Although Saint Etienne would make other brilliant albums in subsequent years they would never repeat the sonic methods of So Tough which was a pity.  I think the reason must have been the increasing risk of using samples from here there and everywhere and the risks of being litigated. Sampling at this time was a creative utilisation of digital freedom that had started with hip hop dj’s looping records which began to be heard on records in the mid 80’s. Like the youtube and downloading revolution of the last decade or so people began to accept these magpie techniques in music as the norm. What we didn’t realise that the law would eventually catch up with the samplers and what had looked like the next stage of popular music would eventually be killed off after everyone had assumed that the music had escaped. This death never made the news really because it was gradual as the performers censored their own techniques.

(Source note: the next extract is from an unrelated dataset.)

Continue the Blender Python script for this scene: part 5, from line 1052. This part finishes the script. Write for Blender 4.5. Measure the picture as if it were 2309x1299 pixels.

This album must be the first to explore sampling in terms of a journey through personal and cultural history and it’s  never been repeated in such a fully conceptually realised way as this. The sounds here are not just evocative of the past. They are the past and the past is a blissful balm. Reminiscent of the comforts offered by Sergeant Pepper though this comfort is different, weirdly sample tinny and grunged up. The music itself traverses a thin line of sweetness and melody through vast and mysterious caverns of memory sound stuff which is a bit like an alternative to My Bloody Valentine’s  methods of around the same era. Perhaps its like a pop Loveless.